David Martinez Ramirez, lui, a été condamné pour avoir tué sa petite amie et sa fille. Là encore, sa nouvelle défense a bien pointé les circonstances atténuantes susceptibles de lui éviter la peine capitale : il a grandi en mangeant par terre dans une maison jonchée d'excréments, sa mère était ivre pendant sa grossesse et l'a battu toute son enfance. Il souffre depuis d'un important retard mental et moteur. De la même façon qu'avec Jones, l'avocat a invoqué ces faits, sans parler de la défense défaillante... 

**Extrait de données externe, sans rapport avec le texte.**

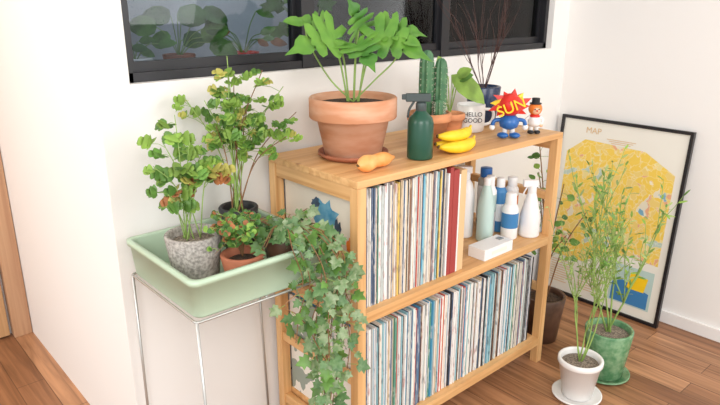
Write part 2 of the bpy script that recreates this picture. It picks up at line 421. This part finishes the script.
# spray bottle green
b = B(); X, Y = 1.19, 1.10
b.lathe(X, Y, rz + .0005, [(.030, 0), (.034, .003), (.034, .095), (.030, .108), (.016, .122), (.012, .13)], 'dgreen')
b.lathe(X, Y, rz + .125, [(.014, 0), (.014, .02), (.010, .024)], 'dgrey')
rm = Matrix.Rotation(math.atan2(R.y, R.x), 3, 'Z')
b.box(X - .04, X + .024, Y - .009, Y + .009, rz + .150, rz + .170, 'dgrey', rm, (X, Y, 0))
b.box(X - .05, X - .038, Y - .006, Y + .006, rz + .155, rz + .168, 'dgrey', rm, (X, Y, 0))
c = Vector((X, Y, rz))
b.tube(catmull([c - R * .018 + Z * .15, c - R * .030 + Z * .13, c - R * .034 + Z * .108], 4), .0035, 'dgrey', 6)
b.done("spray_bottle", .003)

# gourd
b = B(); p0 = Vector((.958, 1.080, rz)); p1 = Vector((1.088, 1.092, rz)); n = 14; pts = []; rr = []
prof = [.003, .012, .018, .021, .021, .0195, .0175, .0165, .017, .018, .0185, .017, .013, .007, .003]
for i in range(n + 1): t = i / n; pts.append(p0.lerp(p1, t) + Z * .0215 + Vector((0, .008 * math.sin(t * 3.1), 0))); rr.append(prof[i])
b.tube(pts, rr, 'gourd', 16); b.tube([pts[0], pts[0] + Vector((-.006, 0, .004))], .0025, 'bantip')
b.done("butternut_gourd")

# cactus
b = B(); X, Y = 1.35, 1.215
pot(b, X, Y, rz + .0005, .064, .046, .09, 'terra', lip=(.026, .005))
def cact(x, y, z, h, r):
    pr = [(r * .8, 0), (r * .95, h * .15), (r, h * .5), (r * .97, h * .82), (r * .75, h * .94), (r * .4, h * .99), (0, h)]
    b.lathe(x, y, z, pr, 'cactus', 48, rib=(8, .14))
    for k in range(8):
        a = 2 * math.pi * k / 8
        for j in range(1, 11):
            q = Vector((x + r * 1.12 * math.cos(a), y + r * 1.12 * math.sin(a), z + h * j / 11.8))
            for e in range(2): b.tube([q, q + Vector((math.cos(a), math.sin(a), rnd(-.8, .8))).normalized() * .006], .0004, 'spine', 3)
cact(X - .008, Y + .008, rz + .07, .195, .019); cact(X + .030, Y - .012, rz + .07, .172, .0175); cact(X + .002, Y - .034, rz + .07, .06, .013)
b.done("potted_cactus")

# small terracotta pot with broad leaves
b = B(); X, Y = 1.475, 1.245
pot(b, X, Y, rz + .0005, .048, .036, .07, 'terra', lip=(.02, .004))
o = Vector((X, Y, rz + .06))
for ds, dz, d, L, W, k in ((.0, .125, (.7, .3, -.5), .13, .085, 'l1'), (-.02, .12, (-.5, .3, .5), .05, .045, 'l4'), (.015, .12, (.6, .2, .4), .05, .045, 'l1'), (-.01, .12, (-.6, .4, .2), .045, .04, 'l1'), (.02, .11, (.7, .5, .4), .05, .04, 'l2'), (-.03, .14, (-.2, .3, .7), .045, .04, 'l1')):
    tip = o + R * ds + Z * dz - H * .01
    b.tube(catmull([o, o.lerp(tip, .5) + rv(.005), tip], 4), .0018, 'stemg'); b.leaf(tip, R * d[0] - H * d[1] + Z * d[2], -H * .75 + Z * .6, L, W, 'simple', k, .15, .15)
b.done("potted_seedling")

# bananas
b = B()
for k, (ox, oy, oz, ang) in enumerate(((1.325, 1.088, .0175, .02), (1.345, 1.125, .0175, .12), (1.335, 1.107, .043, .07))):
    pts = []; rr = []; n = 14
    for i in range(n + 1):
        t = i / n * 2 - 1; x = t * .074; y = -.022 * (1 - t * t) * (1 if k < 2 else .8); q = Vector((x * math.cos(ang) - y * math.sin(ang), x * math.sin(ang) + y * math.cos(ang), 0))
        q = Vector((q.x * 1, q.y, .006 * t * t)); pts.append(Vector((ox, oy, rz + oz)) + q)
        rr.append(.0168 * max(.18, (1 - abs(t) ** 3.2)) ** .7)
    b.tube(pts, rr, 'banana', 9); e = pts[-1]; b.tube([e, e + (e - pts[-3]).normalized() * .014 + Z * .004], [.0045, .0038], 'banana', 7)
    f = pts[0]; b.tube([f, f + (f - pts[2]).normalized() * .004], [.005, .004], 'bantip', 7)
b.done("banana_bunch")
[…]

Réexaminant leurs cas, la Cour suprême a finalement statué sur la base d'une loi de 1996 - sur le terrorisme et la peine de mort. Elle en a déduit qu'elle n'avait pas, dans ces circonstances, à examiner de nouvelles preuves - quand bien même elles innocenteraient un condamné.

« L'innocence ne suffit pas », avait froidement lâché le procureur général de l'Arizona, Brunn Wall Roysden en 2021, exhortant la Cour suprême à renvoyer le condamné dans le couloir de la mort.

Une décision motivée par une question de « coûts » ?

La décision finale, rédigée par le juge conservateur Clarence Thomas, n'évoque même pas les preuves d'innocence ou de déficience intellectuelle : en revanche, elle fait longuement état du « coût » des recours pour la justice américaine, dont les condamnés abuseraient selon lui.

Ce que conteste Sonia Sotomayor, qui rappelle la légitimité de tout recours lorsque l'on risque sa tête. Par ailleurs, selon elle, la Cour minimise ou ignore complètement la gravité des défaillances des systèmes judiciaires dans ces deux affaires » :

Pour le dire franchement : deux hommes dont les avocats n'ont même pas assuré le niveau minimum requis peuvent être exécutés parce que [la Cour] les empêche de faire valoir leur droit constitutionnel à un avocat

Sonia Sotomayor

Le droit à un avocat nié

Elle déplore que dans de tels cas, le sixième amendement de la constitution américaine, sur le droit à un avocat et à un procès équitable, soit désormais vidé de sa substance : « La plupart des personnes dans cette position n'auront aucun recours et aucune possibilité de réparation. La responsabilité de ce résultat dévastateur n'incombe pas au Congrès, mais à la Cour suprême », conclut-elle.